Wait, how does this even work?

Unlike what you might expect at this point, StableDiffusion doesn't actually run on magic.
It's a kind of "latent diffusion model". Let's dig into what that means.

You may be familiar with the idea of super-resolution:
it's possible to train a deep learning model to denoise an input image -- and thereby turn it into a higher-resolution
version. The deep learning model doesn't do this by magically recovering the information that's missing from the noisy, low-resolution
input -- rather, the model uses its training data distribution to hallucinate the visual details that would be most likely
given the input. To learn more about super-resolution, you can check out the following Keras.io tutorials:

When you push this idea to the limit, you may start asking -- what if we just run such a model on pure noise?
The model would then "denoise the noise" and start hallucinating a brand new image.

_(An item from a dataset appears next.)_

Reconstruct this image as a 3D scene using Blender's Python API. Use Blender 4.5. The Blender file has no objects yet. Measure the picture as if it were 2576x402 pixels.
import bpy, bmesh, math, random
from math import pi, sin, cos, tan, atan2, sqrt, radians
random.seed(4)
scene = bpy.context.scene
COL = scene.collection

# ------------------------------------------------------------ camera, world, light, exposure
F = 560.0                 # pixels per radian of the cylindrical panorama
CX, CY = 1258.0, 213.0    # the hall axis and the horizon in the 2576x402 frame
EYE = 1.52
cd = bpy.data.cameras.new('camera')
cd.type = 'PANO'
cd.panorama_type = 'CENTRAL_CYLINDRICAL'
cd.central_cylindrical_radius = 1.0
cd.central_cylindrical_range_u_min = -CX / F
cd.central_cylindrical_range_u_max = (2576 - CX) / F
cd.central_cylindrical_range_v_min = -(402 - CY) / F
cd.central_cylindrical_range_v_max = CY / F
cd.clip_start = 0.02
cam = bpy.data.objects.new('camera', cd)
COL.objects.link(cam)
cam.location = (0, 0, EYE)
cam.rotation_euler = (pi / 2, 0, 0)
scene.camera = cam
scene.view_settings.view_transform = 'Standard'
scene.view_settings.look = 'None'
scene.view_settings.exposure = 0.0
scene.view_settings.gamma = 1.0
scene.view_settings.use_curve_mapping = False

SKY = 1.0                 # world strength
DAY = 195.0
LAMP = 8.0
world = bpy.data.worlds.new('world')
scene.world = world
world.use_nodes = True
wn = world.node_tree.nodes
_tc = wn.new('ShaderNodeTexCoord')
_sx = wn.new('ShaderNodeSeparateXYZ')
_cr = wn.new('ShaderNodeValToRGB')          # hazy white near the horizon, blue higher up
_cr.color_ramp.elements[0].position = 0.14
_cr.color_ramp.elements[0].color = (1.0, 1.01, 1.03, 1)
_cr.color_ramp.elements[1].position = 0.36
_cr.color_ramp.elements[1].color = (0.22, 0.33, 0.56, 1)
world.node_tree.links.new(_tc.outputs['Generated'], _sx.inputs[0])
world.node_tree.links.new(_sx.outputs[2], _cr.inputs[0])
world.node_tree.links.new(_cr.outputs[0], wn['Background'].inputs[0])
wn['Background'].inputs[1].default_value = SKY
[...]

By repeating the process multiple
times, you can get turn a small patch of noise into an increasingly clear and high-resolution artificial picture.

This is the key idea of latent diffusion, proposed in
High-Resolution Image Synthesis with Latent Diffusion Models in 2020.
To understand diffusion in depth, you can check the Keras.io tutorial
Denoising Diffusion Implicit Models.

Now, to go from latent diffusion to a text-to-image system,
you still need to add one key feature: the ability to control the generated visual contents via prompt keywords.
This is done via "conditioning", a classic deep learning technique which consists of concatenating to the
noise patch a vector that represents a bit of text, then training the model on a dataset of {image: caption} pairs.

This gives rise to the Stable Diffusion architecture. Stable Diffusion consists of three parts:

  • A text encoder, which turns your prompt into a latent vector.
  • A diffusion model, which repeatedly "denoises" a 64x64 latent image patch.
  • A decoder, which turns the final 64x64 latent patch into a higher-resolution 512x512 image.

First, your text prompt gets projected into a latent vector space by the text encoder,
which is simply a pretrained, frozen language model. Then that prompt vector is concatenated
to a randomly generated noise patch, which is repeatedly "denoised" by the diffusion model over a series
of "steps" (the more steps you run the clearer and nicer your image will be -- the default value is 50 steps).

Finally, the 64x64 latent image is sent through the decoder to properly render it in high resolution.

All-in-all, it's a pretty simple system -- the Keras implementation
fits in four files that represent less than 500 lines of code in total:

But this relatively simple system starts looking like magic once you train on billions of pictures and their captions.
As Feynman said about the universe: "It's not complicated, it's just a lot of it!"